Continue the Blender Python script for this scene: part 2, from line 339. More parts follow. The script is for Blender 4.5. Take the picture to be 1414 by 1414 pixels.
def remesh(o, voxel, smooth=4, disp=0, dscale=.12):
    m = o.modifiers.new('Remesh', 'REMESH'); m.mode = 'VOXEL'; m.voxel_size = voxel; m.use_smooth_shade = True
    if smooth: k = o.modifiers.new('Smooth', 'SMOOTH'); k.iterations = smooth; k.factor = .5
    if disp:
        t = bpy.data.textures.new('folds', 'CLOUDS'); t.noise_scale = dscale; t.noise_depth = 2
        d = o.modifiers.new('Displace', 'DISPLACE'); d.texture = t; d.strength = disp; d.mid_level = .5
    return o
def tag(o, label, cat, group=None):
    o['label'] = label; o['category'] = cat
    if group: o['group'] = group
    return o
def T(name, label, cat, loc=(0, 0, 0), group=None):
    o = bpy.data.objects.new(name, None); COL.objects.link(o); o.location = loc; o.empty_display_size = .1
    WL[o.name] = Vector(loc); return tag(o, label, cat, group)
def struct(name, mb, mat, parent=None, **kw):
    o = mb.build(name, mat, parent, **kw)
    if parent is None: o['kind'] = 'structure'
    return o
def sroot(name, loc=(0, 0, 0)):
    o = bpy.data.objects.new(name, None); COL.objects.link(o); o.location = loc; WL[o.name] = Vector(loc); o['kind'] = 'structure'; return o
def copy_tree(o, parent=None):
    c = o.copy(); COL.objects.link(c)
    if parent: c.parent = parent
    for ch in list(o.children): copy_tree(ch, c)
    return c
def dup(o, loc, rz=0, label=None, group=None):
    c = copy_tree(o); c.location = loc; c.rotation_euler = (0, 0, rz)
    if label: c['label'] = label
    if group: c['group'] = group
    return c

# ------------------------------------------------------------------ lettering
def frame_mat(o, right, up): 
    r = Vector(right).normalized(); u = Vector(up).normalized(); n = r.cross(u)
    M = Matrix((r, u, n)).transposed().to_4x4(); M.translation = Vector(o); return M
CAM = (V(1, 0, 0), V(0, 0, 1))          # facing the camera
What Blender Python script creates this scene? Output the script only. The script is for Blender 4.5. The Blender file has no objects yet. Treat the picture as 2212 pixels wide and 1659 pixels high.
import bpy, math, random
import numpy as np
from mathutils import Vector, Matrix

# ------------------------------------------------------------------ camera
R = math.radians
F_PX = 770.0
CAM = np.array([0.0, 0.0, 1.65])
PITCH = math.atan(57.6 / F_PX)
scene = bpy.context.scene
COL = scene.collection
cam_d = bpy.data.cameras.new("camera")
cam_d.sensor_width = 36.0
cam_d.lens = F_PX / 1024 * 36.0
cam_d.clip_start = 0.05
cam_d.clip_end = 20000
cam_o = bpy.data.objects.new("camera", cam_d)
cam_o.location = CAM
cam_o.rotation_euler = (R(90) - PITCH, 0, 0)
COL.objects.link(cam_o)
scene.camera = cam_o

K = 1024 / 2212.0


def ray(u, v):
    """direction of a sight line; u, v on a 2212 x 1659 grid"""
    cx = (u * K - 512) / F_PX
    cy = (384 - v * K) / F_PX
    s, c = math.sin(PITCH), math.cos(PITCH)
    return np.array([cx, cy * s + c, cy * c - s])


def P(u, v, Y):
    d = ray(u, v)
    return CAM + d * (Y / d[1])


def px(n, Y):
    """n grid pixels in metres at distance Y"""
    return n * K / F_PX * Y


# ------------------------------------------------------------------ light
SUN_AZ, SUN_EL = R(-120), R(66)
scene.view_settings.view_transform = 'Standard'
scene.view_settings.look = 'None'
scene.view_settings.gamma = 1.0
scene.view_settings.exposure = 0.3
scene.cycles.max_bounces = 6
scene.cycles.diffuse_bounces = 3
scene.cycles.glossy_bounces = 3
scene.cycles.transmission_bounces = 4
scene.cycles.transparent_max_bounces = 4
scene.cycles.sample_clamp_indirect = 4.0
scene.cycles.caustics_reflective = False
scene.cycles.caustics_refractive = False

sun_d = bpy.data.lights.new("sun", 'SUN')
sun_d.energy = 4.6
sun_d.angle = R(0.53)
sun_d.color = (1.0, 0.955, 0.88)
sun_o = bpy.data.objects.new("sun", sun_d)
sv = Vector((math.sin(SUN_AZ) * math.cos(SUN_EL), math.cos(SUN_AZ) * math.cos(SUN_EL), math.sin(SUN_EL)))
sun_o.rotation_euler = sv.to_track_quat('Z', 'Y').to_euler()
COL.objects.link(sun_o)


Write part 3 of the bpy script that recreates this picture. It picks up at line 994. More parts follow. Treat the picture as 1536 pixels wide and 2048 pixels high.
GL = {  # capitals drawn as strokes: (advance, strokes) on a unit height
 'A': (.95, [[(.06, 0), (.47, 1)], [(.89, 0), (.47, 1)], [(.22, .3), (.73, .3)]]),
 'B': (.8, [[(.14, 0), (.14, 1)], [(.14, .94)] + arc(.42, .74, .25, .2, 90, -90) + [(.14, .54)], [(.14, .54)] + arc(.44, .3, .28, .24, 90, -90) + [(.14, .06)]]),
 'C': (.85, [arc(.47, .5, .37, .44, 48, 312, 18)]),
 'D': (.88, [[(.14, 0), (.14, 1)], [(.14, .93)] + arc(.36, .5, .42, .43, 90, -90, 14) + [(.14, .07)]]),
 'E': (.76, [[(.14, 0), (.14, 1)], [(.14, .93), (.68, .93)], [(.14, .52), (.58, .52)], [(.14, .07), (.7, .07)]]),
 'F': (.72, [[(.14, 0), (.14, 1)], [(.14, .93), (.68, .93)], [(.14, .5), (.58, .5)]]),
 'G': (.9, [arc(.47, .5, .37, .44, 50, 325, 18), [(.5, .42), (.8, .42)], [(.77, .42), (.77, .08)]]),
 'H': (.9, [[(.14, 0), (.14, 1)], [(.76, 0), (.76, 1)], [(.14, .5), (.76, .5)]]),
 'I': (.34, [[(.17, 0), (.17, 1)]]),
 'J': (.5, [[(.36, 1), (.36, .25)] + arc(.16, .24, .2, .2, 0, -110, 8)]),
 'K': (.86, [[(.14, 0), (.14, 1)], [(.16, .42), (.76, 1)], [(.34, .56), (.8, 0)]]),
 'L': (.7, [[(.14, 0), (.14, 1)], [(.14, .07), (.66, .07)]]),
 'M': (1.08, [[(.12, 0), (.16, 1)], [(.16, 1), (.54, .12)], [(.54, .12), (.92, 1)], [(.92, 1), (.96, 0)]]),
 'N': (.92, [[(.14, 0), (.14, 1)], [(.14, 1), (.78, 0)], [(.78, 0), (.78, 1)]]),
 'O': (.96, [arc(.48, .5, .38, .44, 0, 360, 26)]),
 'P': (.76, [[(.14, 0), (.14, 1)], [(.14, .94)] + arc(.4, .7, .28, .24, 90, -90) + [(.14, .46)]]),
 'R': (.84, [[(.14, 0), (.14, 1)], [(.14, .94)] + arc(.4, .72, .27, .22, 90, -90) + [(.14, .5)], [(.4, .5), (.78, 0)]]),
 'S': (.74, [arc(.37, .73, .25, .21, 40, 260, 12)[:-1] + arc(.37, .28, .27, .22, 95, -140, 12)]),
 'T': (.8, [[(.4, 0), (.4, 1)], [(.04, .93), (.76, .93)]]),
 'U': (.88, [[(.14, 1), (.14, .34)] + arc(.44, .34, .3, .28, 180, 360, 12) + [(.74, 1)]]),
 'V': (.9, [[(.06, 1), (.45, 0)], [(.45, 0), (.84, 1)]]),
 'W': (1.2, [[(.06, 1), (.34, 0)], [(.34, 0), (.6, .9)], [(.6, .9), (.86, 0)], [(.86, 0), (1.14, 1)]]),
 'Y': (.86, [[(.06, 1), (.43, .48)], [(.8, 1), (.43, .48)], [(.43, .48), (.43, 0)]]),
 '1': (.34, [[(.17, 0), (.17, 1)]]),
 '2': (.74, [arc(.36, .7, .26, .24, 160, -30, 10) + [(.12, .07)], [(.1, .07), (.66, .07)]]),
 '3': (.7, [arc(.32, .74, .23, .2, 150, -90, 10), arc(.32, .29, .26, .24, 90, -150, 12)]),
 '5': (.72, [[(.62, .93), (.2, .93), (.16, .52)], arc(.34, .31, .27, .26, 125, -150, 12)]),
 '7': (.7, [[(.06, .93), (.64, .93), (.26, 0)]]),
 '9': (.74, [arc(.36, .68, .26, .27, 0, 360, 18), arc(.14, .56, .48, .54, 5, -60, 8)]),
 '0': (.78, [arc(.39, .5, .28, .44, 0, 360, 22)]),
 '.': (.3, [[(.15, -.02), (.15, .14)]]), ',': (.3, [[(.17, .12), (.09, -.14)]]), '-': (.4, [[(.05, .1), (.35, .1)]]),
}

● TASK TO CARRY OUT
Set down, exactly and alone, the run of lines from the line that has "What Blender Python" to the line that has "from mathutils import Vector, Matrix".

● REPLY TO THE TASK
What Blender Python script creates this scene? Output the script only. The script is for Blender 4.5. The Blender file has no objects yet. Treat the picture as 2212 pixels wide and 1659 pixels high.
import bpy, math, random
import numpy as np
from mathutils import Vector, Matrix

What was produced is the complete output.